Burrow ranks 10th in the NFL with 1,121 passing yards, second in competitions (116) and a touchdown-to-interception ratio of 3.0. In the win over Jacksonville, Burrow made NFL history becoming the first rookie quarterback to throw for 300 yards in three consecutive contests. That's remarkable achievement because Burrow has played in only four. Where Burrow has excelled has been on intermediate throws. According to Pro Football Focus, on passes of 11 to 20 air yards, Burrow went 11-for-13 for 206 yards against the Jaguars defense.

Jackson, who won the NFL's Most Valuable Player award last season, looks as efficient as ever as a dual-threat quarterback. He has the second-most rushing yards for a quarterback with 235, just behind Arizona's Kyler Murray at 265. Where Jackson has been better is in the passing game. His competition percentage up from 66.1 percent last year to 68.4 in 2020 and his interception rate is down from 1.5 to 1.0. In two games last season against the Bengals, Jackson went 49 for 69 (71 percent) for 609 yards and three touchdowns.

2. Can Mixon And Company Keep It Going – When the Kansas City Chiefs defeated the Ravens in Week 3, it provided a window as to how to stop the Baltimore offense. The Chiefs controlled the clock for almost 34 minutes, went 10 of 13 on third downs and rushes for 132 yards.

Bengals running back Joe Mixon, who was named the AFC Offensive Player of the Week, ranks fifth in the NFL with 315 rushing yards. The Bengals find success when Mixon gets the ball 20-plus times a game, going 8-5 in those contests.

The Bengals last season at Baltimore ran the ball 14 times for 33 yards. They corrected that giving the ball to Mixon 30 times for 114 yards in the return game at Cincinnati. Controlling the clock and giving the ball to one of the league's best running backs will not only keep Baltimore's offense off the field, but could open up the play action game for Burrow and the receivers.

3. Elite Special Teams – If you love the dynamics of kick returns, field position punting and accurate kickers, this is the game to circle on the calendar. Both the Bengals and Ravens have some of the league's best specialists. According to Football Outsiders, the Ravens' special teams unit ranks first in the NFL, while the Bengals are close behind in fourth. 

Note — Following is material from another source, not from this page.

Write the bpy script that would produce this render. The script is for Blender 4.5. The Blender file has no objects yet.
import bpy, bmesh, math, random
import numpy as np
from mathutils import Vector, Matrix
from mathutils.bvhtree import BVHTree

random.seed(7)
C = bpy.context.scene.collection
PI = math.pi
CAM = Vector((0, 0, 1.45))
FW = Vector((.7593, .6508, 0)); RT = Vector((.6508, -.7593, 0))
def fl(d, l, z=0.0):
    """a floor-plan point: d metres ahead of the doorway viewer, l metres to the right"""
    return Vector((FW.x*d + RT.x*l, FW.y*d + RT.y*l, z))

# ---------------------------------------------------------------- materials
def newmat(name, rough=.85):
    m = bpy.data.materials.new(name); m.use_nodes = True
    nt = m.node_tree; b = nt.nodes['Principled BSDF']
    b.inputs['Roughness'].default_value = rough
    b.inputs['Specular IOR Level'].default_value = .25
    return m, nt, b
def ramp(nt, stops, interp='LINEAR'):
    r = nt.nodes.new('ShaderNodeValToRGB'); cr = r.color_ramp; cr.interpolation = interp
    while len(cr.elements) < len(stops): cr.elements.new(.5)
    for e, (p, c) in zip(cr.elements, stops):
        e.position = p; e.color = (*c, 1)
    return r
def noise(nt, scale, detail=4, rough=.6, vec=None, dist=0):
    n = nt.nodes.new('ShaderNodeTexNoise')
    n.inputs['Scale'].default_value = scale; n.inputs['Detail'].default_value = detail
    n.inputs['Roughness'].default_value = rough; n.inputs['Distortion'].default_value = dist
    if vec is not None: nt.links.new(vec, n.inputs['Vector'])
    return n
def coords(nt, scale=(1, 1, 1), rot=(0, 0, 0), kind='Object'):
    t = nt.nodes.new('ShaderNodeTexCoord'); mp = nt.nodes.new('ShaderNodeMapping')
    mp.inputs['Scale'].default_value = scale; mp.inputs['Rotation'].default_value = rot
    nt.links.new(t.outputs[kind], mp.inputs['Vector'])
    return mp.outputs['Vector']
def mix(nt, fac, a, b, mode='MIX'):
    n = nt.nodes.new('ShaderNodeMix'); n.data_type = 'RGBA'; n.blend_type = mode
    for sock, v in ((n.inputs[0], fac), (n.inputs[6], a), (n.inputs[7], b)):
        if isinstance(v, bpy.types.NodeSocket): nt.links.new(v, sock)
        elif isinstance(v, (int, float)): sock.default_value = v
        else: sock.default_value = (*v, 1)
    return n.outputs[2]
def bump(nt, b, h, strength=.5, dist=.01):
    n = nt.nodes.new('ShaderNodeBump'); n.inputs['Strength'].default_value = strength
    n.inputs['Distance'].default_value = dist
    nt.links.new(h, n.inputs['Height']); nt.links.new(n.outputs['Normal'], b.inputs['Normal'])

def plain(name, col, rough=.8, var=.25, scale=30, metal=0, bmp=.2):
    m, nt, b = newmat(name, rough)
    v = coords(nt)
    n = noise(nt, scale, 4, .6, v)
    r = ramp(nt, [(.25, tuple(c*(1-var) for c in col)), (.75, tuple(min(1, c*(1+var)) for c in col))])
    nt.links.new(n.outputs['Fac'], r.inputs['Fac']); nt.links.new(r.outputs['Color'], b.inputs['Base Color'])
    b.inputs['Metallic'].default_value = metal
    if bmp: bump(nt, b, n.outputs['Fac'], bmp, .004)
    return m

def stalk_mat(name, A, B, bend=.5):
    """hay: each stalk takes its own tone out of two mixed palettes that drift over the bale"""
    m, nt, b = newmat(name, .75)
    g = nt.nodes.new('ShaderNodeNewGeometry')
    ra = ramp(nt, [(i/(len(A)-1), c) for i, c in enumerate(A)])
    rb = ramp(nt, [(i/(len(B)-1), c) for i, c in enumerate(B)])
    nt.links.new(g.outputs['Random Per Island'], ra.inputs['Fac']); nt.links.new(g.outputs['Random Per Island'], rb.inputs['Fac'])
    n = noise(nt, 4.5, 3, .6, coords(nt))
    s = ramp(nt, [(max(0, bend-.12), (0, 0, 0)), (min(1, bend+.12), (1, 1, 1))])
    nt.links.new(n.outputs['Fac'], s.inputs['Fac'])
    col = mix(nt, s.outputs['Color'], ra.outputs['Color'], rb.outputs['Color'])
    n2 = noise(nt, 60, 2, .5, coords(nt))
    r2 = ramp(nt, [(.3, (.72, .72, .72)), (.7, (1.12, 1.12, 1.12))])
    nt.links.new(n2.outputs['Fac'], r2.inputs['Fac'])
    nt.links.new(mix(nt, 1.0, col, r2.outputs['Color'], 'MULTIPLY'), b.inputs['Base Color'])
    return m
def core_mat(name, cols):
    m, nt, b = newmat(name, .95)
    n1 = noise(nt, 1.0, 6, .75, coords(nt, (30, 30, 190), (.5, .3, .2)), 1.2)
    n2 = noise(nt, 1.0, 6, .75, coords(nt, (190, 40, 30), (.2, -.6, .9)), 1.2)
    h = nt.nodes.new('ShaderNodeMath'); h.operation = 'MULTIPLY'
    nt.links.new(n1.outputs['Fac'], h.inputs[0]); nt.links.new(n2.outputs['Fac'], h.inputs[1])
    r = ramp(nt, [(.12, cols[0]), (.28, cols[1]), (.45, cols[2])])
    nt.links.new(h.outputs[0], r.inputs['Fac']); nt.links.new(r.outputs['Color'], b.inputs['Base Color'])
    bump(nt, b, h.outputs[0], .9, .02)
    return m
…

Baltimore's Devin Duvernay leads the NFL in yards per kick return at 34.0 and has the only kick return touchdown this season. Guess who ranks second? Cincinnati's Brandon Wilson at 30.3 yards per kick return. The special teams similarities don't stop there. The Bengals' Randy Bullock leads the NFL with 45 poitns and has made a league-best 12 field goals on 13 attempts. His counterpart, Baltimore's Justin Tucker, is a perfect 8-for-8 on field goals and 14-for-14 on extra points. Even the punters are similar with the Bengals' Kevin Huber and the Ravens' Sam Koch both with seven kicks inside the 20. 

With how well coached and talented both units are teams units are, don't be surprised if a special teams play tips the balance of the game.


Kickoff: 1 p.m. Eastern.

Television: The game will air on CBS-TV. In the Bengals' home region, it will be carried by WKRC-TV (Ch. 12) in Cincinnati, WHIO-TV (Ch. 7) in Dayton and on WKYT-TV (Ch. 27) in Lexington. Broadcasters are Greg Gumbel (play-by-play), Rich Gannon (analyst) and Amanda Balionis (reporter).

Radio: The game will air on the Bengals Radio Network, led by Cincinnati flagship stations WLW-AM (700), WCKY-AM (ESPN 1530; all sports) and WEBN-FM (102.7). Broadcasters are Dan Hoard (play-by-play) and Dave Lapham (analyst).